BEGIN
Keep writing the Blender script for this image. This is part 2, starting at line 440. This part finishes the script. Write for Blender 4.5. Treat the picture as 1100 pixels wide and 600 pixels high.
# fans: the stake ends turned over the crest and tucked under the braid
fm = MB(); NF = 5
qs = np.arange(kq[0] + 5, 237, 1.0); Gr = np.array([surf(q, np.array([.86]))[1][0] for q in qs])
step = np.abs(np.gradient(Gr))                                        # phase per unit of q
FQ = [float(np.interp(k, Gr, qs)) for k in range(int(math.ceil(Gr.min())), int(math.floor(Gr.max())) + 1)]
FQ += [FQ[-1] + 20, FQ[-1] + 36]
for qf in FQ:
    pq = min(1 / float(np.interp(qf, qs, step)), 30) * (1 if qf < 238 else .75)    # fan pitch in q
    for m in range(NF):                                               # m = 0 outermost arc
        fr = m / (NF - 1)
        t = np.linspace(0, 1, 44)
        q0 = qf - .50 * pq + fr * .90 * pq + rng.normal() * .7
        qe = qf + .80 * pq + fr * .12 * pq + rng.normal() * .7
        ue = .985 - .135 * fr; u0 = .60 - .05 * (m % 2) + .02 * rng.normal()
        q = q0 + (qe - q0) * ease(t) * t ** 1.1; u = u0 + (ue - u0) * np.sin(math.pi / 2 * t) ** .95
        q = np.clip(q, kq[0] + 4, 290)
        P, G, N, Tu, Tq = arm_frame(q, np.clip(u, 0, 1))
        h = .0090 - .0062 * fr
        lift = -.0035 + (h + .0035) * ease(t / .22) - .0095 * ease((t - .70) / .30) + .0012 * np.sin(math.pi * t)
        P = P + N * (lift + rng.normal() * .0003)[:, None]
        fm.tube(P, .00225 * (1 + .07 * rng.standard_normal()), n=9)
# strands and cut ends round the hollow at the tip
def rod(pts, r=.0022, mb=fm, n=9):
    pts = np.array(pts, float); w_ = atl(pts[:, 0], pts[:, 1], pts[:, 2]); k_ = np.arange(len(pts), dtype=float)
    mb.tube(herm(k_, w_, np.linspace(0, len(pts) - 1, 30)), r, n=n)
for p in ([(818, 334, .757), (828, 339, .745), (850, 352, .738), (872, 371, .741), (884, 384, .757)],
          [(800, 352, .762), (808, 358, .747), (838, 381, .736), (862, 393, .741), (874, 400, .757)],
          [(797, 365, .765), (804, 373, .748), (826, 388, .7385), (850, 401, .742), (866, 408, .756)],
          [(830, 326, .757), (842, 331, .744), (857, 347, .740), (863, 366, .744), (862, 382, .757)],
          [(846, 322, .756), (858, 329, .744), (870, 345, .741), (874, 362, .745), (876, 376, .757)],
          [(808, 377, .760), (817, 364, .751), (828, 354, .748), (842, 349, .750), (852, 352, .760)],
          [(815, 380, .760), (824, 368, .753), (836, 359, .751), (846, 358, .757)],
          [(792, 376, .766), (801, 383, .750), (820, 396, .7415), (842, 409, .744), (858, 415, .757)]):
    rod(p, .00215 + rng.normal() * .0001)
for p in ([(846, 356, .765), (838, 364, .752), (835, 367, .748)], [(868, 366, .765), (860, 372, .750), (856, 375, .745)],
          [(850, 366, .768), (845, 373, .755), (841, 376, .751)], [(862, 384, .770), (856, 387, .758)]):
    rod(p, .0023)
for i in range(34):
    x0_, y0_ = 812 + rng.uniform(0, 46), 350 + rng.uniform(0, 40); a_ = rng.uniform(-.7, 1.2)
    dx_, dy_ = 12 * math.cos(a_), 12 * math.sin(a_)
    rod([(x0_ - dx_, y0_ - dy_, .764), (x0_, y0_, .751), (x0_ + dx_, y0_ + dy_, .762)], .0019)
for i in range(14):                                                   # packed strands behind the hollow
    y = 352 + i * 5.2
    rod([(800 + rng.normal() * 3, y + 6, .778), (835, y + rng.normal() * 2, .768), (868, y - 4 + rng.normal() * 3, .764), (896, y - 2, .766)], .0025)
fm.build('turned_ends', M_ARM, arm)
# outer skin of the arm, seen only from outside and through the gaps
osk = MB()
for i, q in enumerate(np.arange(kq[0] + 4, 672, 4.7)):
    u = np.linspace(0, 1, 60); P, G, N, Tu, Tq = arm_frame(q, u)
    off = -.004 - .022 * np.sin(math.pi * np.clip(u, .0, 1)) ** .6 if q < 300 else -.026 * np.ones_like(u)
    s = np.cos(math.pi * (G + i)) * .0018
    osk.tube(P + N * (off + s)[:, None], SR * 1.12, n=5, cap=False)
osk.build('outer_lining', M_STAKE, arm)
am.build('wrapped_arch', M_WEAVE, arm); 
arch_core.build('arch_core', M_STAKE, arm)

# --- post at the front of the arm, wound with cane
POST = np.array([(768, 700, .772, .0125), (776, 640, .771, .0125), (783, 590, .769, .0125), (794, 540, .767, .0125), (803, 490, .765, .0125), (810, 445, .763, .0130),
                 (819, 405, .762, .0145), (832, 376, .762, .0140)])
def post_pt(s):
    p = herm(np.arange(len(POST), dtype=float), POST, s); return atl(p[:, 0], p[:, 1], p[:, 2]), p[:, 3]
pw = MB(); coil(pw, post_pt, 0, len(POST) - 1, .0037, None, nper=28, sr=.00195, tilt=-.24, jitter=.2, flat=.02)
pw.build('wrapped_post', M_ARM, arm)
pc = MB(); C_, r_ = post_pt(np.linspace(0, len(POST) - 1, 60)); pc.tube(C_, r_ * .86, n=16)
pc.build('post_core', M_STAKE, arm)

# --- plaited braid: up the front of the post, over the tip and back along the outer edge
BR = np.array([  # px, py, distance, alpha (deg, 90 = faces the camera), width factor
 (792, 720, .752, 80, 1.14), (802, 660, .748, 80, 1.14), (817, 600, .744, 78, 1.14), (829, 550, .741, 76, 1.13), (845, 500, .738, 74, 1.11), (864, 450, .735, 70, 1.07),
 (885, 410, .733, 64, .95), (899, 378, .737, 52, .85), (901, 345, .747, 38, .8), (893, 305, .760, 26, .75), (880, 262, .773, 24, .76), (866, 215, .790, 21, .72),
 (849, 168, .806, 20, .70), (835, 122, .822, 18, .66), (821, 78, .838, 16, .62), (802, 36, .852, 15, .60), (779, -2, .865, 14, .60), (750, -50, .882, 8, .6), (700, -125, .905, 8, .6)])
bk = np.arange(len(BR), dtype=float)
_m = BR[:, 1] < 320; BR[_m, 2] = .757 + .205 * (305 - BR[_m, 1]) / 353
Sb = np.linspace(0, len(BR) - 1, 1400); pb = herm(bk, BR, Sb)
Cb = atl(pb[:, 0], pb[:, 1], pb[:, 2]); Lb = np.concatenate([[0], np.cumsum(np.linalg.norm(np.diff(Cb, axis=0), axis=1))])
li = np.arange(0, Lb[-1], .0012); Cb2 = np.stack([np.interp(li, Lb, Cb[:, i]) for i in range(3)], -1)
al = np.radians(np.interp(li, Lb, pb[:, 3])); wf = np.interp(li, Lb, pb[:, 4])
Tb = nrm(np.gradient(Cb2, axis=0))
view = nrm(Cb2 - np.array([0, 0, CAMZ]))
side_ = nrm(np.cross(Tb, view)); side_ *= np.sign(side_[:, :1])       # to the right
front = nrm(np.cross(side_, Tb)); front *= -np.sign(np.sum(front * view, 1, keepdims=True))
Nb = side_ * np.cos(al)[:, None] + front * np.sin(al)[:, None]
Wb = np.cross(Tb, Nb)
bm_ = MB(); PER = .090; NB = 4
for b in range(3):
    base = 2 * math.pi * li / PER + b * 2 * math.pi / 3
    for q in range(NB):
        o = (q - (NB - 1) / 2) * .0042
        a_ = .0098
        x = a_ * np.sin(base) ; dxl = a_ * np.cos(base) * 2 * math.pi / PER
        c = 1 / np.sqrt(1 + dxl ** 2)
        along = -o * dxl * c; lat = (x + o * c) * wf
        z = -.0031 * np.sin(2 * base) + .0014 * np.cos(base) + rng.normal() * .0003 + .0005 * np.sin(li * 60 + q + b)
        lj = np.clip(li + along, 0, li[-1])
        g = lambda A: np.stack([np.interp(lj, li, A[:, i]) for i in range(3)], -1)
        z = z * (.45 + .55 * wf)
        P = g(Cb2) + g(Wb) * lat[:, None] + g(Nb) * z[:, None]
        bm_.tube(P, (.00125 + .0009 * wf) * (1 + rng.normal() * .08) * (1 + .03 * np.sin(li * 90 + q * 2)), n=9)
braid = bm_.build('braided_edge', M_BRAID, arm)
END
Problem
Using the listing above, gather each line that holds the string "braid" and copy it.

Result of the task
# fans: the stake ends turned over the crest and tucked under the braid
# --- plaited braid: up the front of the post, over the tip and back along the outer edge
braid = bm_.build('braided_edge', M_BRAID, arm)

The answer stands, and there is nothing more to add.